Emily’s path to Earth Science is a bit unique; growing up with a dad who is a geochemist, she spent her childhood around scientists and mass spectrometers. Still, she wasn’t convinced that Earth Science was for her. She started ‘undecided’ at Columbia University taking a range of humanities classes, avoiding science for the first year. She knew that she loved hiking and working outdoors – after graduating from high school, she volunteered for AmeriCorps with the Nevada Conservation Corps, and she thru-hiked the 2200-mile Appalachian Trail after college. But, it was on an undergraduate field trip to Death Valley that she discovered she also enjoyed slowing down and reading the rocks. Her interest in tectonics and geochemistry developed in her intro geology class, when she was captured by how plate tectonics so eloquently explained the surface expression of major mountains, earthquakes, and volcanoes, and by geochemistry’s ability to fingerprint processes that we can’t observe in real time. She was particularly intrigued by the mantle, but figured she wouldn’t end up studying it because she wanted field work to be a fundamental component of her research and the mantle is, after all, below the crust. She was delighted to learn that large amounts of the mantle are exposed on Earth’s surface thanks to exhumation (typically at plate boundaries). Even more intriguing is that the mantle rocks are unstable at Earth’s surface, so that in the process of exhumation they are transformed from a strong, dense, dry rock into a weaker, less dense, wetter rock – a process called serpentinization. Her PhD research focused on developing a technique that could directly date minerals within serpentinites to understand the timing and cooling history of mantle exhumation and alteration. This work took her to Greece, the Swiss Alps, and Oman.

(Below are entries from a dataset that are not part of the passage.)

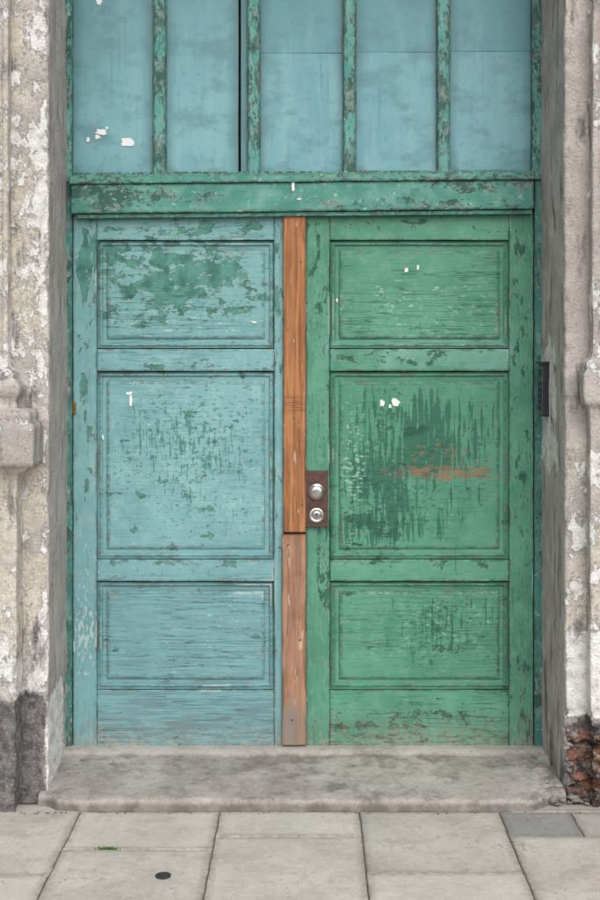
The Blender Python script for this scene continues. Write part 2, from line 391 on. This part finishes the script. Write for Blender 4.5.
# ------------------------------------------------------------ double door
door=empty('double_door')
PROF=[(0.0,0.001,0.5,0.4),(0.003,0.009,0,1),(0.006,0.010,0,1),(0.010,0.006,0.8,0),(0.014,0.005,1,0),(0.018,0.009,0.2,0.2),(0.021,0.0135,0,0.8),(0.025,0.014,0,0.1),(0.035,0.015,0,0.2),(0.039,0.0145,0,0.8),(0.042,0.009,0.9,0.1),(0.050,0.0065,0.8,0),(0.058,0.0063,0,0)]
def leaf(nm,xs,H_,V_,seed,side):
    xa,xb,xc,xd=[WX(v) for v in xs]
    zt=WZ(213); zb=WZ(747)
    gp=0.0012; P=[]
    P.append(bbox(nm+'_stile_a',xa,xb-gp,0,0.045,zb,zt,V_,door,step=0.03))
    P.append(bbox(nm+'_stile_b',xc+gp,xd,0.0005,0.045,zb,zt,V_,door,step=0.03))
    P.append(bbox(nm+'_top_rail',xb,xc,0.001,0.044,WZ(240),zt,H_,door,step=0.025))
    P.append(bbox(nm+'_upper_rail',xb,xc,-0.007,0.044,WZ(371),WZ(349),H_,door,bev=0.005,step=0.02))
    P.append(bbox(nm+'_lower_rail',xb,xc,-0.007,0.044,WZ(581),WZ(559.5),H_,door,bev=0.005,step=0.02))
    P.append(bbox(nm+'_bottom_rail',xb,xc,0.001,0.044,zb+0.001,WZ(690),H_,door,step=0.025))
    for i,(a,b) in enumerate(((241,348),(372,558.5),(582,689))):
        P.append(rings(nm+'_panel_%d'%(i+1),xb+0.001,xc-0.001,WZ(b),WZ(a),PROF,H_,door,seed+i))
    for o in P: zones(o,side)
    bbox(nm+'_back_board',xa+0.002,xd-0.002,0.046,0.06,zb+0.003,zt-0.003,DARK,door,bev=0,wav=0)
leaf('blue_leaf',(73,97,274,283.5),LH,LV,1,'L')
leaf('green_leaf',(306,330,509,533.5),RH,RV,11,'R')
bbox('cover_strip_upper',WX(283.3,-.02),WX(306,-.02),-0.022,0.02,WZ(532.5,-.02),WZ(213.5,-.02),WOOD,door,bev=0.003,wav=0.001,ew=0.004)
bbox('cover_strip_lower',WX(282,-.02),WX(306.3,-.02),-0.020,0.02,WZ(745.5,-.02),WZ(534,-.02),WOOD,door,bev=0.003,wav=0.001,ew=0.004)
for i,(px,py) in enumerate(((301,262),(288,330),(294,418),(302,505),(288,545),(300,640),(292,720))):
    lathe('screw_%d'%i,WX(px,-.022),WZ(py,-.022),[(0.0035,-0.018),(0.0035,-0.0235),(0.001,-0.0228)],SCREW,door,10)
bbox('lock_plate',WX(305.5),WX(328),-0.0235,0.01,WZ(526),WZ(470.5),IRON,door,bev=0.002,wav=0)
y0=-0.0235
kx,kz=WX(316.5,-.04),WZ(492,-.04)
lathe('lock_knob',kx,kz,[(0.034,y0+0.001),(0.035,y0-0.003),(0.033,y0-0.006),(0.026,y0-0.008),(0.024,y0-0.012),(0.027,y0-0.018),(0.027,y0-0.024),(0.023,y0-0.028),(0.012,y0-0.0295)],CHROME,door)
kz2=WZ(515.5,-.03)
lathe('lock_rosette',kx,kz2,[(0.033,y0+0.001),(0.034,y0-0.003),(0.031,y0-0.007),(0.022,y0-0.009),(0.020,y0-0.006),(0.017,y0-0.006),(0.0165,y0-0.010),(0.012,y0-0.0105)],CHROME,door)
bbox('keyhole',kx-0.002,kx+0.002,y0-0.0112,y0-0.009,kz2-0.009,kz2+0.009,DARK,door,bev=0.0005,wav=0)
for i,(px,py) in enumerate(((309,474),(325,474),(309,522),(325,522))):
    lathe('plate_screw_%d'%i,WX(px,y0),WZ(py,y0),[(0.004,y0+0.001),(0.004,y0-0.001),(0.002,y0-0.002)],SCREW,door,10)
bbox('hinge_pin',WX(72.5),WX(76),-0.010,0.01,WZ(414),WZ(402),BRASS,door,bev=0.002,wav=0)
bbox('threshold_gap',WX(66),WX(541),0.006,0.1,0.05,WZ(748),DARK,door,bev=0,wav=0)
ZT=3.95
bbox('jamb_left',-1.06,WX(72.3),-0.008,0.10,0.05,WZ(183),JB,door,wav=0.0012)
bbox('jamb_right',WX(534.3),1.03,-0.008,0.10,0.05,WZ(181),JB,door,wav=0.0012)
tl=0.010
yb=-0.05
bbox('transom_bar',WX(71,yb),WX(534,yb),yb,0.10,WZ(211,yb),WZ(182,yb),FRH,door,bev=0.005,wav=0.0012,tilt=tl)
bbox('transom_bar_cap',WX(69,yb),WX(535,yb),yb-0.012,0.10,WZ(182,yb)+0.0005,WZ(173,yb),FRH,door,bev=0.005,wav=0.0014,tilt=tl)
bbox('transom_bar_drip',WX(76,yb),WX(533,yb),yb+0.014,0.0,WZ(215.5,yb),WZ(211.5,yb),FRH,door,bev=0.002,wav=0.0008,tilt=tl)
def scrap(name,px,py,w,h,y,parent,seed):
    random.seed(seed); k=S(y); cx,cz=WX(px,y),WZ(py,y); n=11; vs=[]
    for i in range(n):
        a=2*math.pi*i/n; r=random.uniform(0.6,1.15)
        p=4.0; d=(abs(math.cos(a))**p+abs(math.sin(a))**p)**(-1/p)
        vs.append((cx+math.cos(a)*w/2/k*d*r,y-0.0015-random.uniform(0,0.0015),cz+math.sin(a)*h/2/k*d*r))
    mkobj(name,vs,[tuple(range(n))],PAPER,parent)
for i,(px,py,w,h,y) in enumerate(((382,403,5,7,.0055),(390,406,3,4,.0055),(396,402,8,8,.0055),(406,270,4,5,.0055),(418,267,2.5,6,.0055),
        (129,393,7,3,.0055),(131,400,3,11,.0055),(254,322,5,2,.0055),(293,186,4,15,-.052),(299,199,5,2,-.052),(103,437,2,5,.0055),(337,300,2,5,.01))):
    scrap('paper_remnant_%d'%i,px,py,w,h,y,door,i+20)
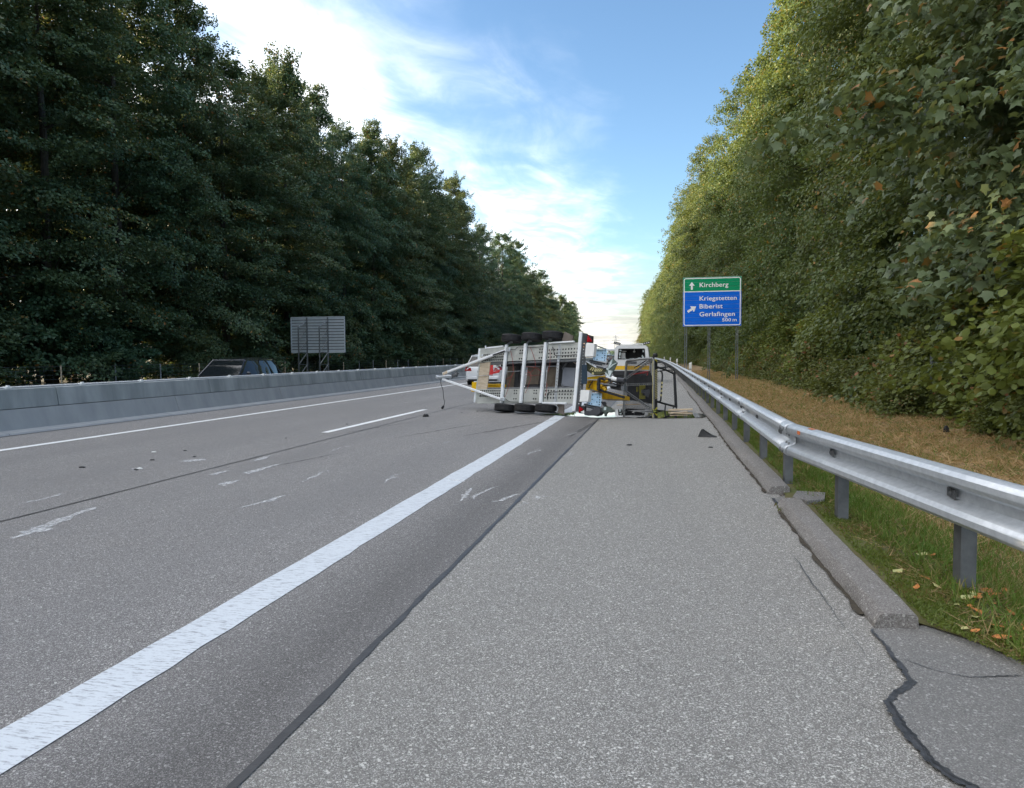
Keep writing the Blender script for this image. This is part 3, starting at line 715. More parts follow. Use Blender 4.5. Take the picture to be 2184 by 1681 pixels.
def car(name, label, paint, L=4.3, Wd=1.78, H=1.46, belt=.92, zb=.22, group=None, yr=(.02, .55), yf=(1.25, 2.05), hood=.94, plate=True, lamps=True):
    """hatchback-like car, rear at y=0, front at y=L, built at the origin"""
    r = empty(name, (0, 0, 0), label, 'car', group); hw = Wd/2; mb = MB(); rings = []
    st = [(0.0, .84, .30, .66), (.05, .93, .24, belt*.92), (.22, .985, zb, belt), (.9, 1.0, zb, belt+.005), (L*.5, 1.0, zb, belt), (L-1.5, 1.0, zb, belt), (L-1.05, .99, zb, hood), (L-.45, .965, zb, hood-.10), (L-.14, .90, .24, hood-.22), (L, .78, .32, .52)]
    for y, s, b, t in st:
        h = hw*s; rings.append([(-h*.94, y, b), (-h, y, b+.10), (-h*1.0, y, b+(t-b)*.55), (-h*.985, y, b+(t-b)*.82), (-h*.93, y, t-.02), (-h*.80, y, t+.015), (h*.80, y, t+.015), (h*.93, y, t-.02), (h*.985, y, b+(t-b)*.82), (h, y, b+(t-b)*.55), (h, y, b+.10), (h*.94, y, b)])
    mb.loft(rings, True); body = mb.build('body', paint, r, smooth=38)
    # greenhouse: dark glass with painted roof and pillars
    zt = H-.05; y0, y0r, y1r, y1 = yr[0]+.12, yr[1], L-yf[1], L-yf[0]
    def ring(z, ya, yb, h): c = .10; return [(-h+c*.4, ya, z), (-h, ya+c, z), (-h, yb-c, z), (-h+c*.6, yb, z), (h-c*.6, yb, z), (h, yb-c, z), (h, ya+c, z), (h-c*.4, ya, z)]
    ht = hw*.74; hb = hw*.93; mid = .55
    mb = MB(); mb.loft([ring(belt-.03, y0, y1, hb), ring(belt+(zt-belt)*mid, y0+(y0r-y0)*mid*.85, y1+(y1r-y1)*mid, hb+(ht-hb)*mid*.85), ring(zt, y0r, y1r, ht)], True); mb.build('window_glass', m_glass, r, smooth=40)
    mb = MB(); mb.loft([ring(zt-.055, y0r-.05, y1r+.06, ht+.025), ring(zt, y0r-.06, y1r+.02, ht+.012), ring(zt+.045, y0r+.14, y1r-.26, ht-.08), ring(zt+.075, y0r+.5, y1r-.65, ht-.25)], True); mb.build('roof', paint, r, smooth=40)
    for s in (-1, 1):
        for (ya, yb, w) in ((y0+.05, y0r+.06, .11), (y1-.06, y1r-.06, .07), ((y0+y1)/2+.15, (y0r+y1r)/2+.12, .07), (y0+.75, y0r+.62, .09)):
            mb = MB(); mb.bar((s*(hb+.004), ya, belt-.02), (s*(ht+.008), yb, zt-.02), w, .03, (s, 0, .3)); mb.build('pillar', paint, r)
    for s in (-1, 1):
        mb = MB(); mb.box((s*(hw+.07), y1-.42, belt+.08), (.17, .10, .13), bevel=.03); mb.build('mirror', paint, r)
        for yc in (.82, L-.86):
            mb = MB(); mb.lathe((s*(hw-.03), yc, .33), (s, 0, 0), [(.40, 0), (.40, .033), (.38, .035)], 22); mb.build('wheel_arch', m_black, r)
            wheel((s*(hw-.075), yc, .315), (s, 0, 0), .315, .19, r, .64)
        if lamps:
            mb = MB(); z0 = belt-.22; mb.loft([[(s*hw*.60, .012, z0), (s*hw*.97, .06, z0), (s*hw*1.0, .20, z0+.03)][::1] + [(s*hw*.99, .26, z0+.16), (s*hw*.93, .10, z0+.20), (s*hw*.66, .03, z0+.15)], [(s*hw*.60, -.018, z0), (s*hw*.99, .03, z0), (s*hw*1.02, .20, z0+.03), (s*hw*1.01, .26, z0+.16), (s*hw*.95, .07, z0+.20), (s*hw*.66, .0, z0+.15)]], True); mb.build('tail_lamp', m_red, r)
            mb = MB(); mb.box((s*hw*.72, L-.10, hood-.28), (.34, .12, .12), bevel=.03); mb.build('headlamp', m_white_pl, r)
    mb = MB(); mb.box((0, .02, .36), (Wd*.86, .14, .16), bevel=.03); mb.build('bumper', paint if paint is not m_white else m_white, r)
    mb = MB(); mb.box((0, .03, .26), (Wd*.8, .16, .10), bevel=.03); mb.build('bumper_skirt', m_black, r)
    if plate:
        mb = MB(); mb.box((0, -.012, .66), (.50, .02, .115)); mb.build('number_plate', m_plate, r)
    mb = MB(); mb.box((0, .30, zt-.10), (.0 + .5, .03, .05)); mb.build('wiper', m_black, r)
    return r
def place(r, x, y, z=0, rz=0): r.location = (x, y, z); r.rotation_euler = (0, 0, R(rz)); return r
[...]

As a postdoctoral scholar at Woods Hole Oceanographic Institution, Emily continued and expanded her research to tackle a range of scientific questions – from the age and development of oceanic crust to trace element cycling. This summer, Emily starts as an Assistant Professor at the University of Southern California, where she is building her own thermochronology laboratory and starting off with two awesome women PhD students!
In 2018, Emily co-authored a commentary with a close friend and peer, Rachel Bernard, on the past 40 years of racial and gender diversity in the geosciences, a topic that interested both of them throughout their PhDs. Around that same time, Emily had her daughter, Razia, and became acutely aware of the support systems (or lack thereof) in place for parents on academic career paths. As she transitions from
graduate student to postdoc to professor, she continues to advocate for increased diversity and culture change by facilitating community discussions, mentorship, and research into these topics. ESWN stands out as an amazing resource for women navigating a scientific career, one that Emily has taken advantage of multiple times. In addition, 500 Women Scientists has been an excellent organization to be involved with for advocating policy change at the institutional and national level. She is excited to see what awaits at USC and how she can impact change as she continues to through the pipeline, with the goal of leaving the system better than she found it.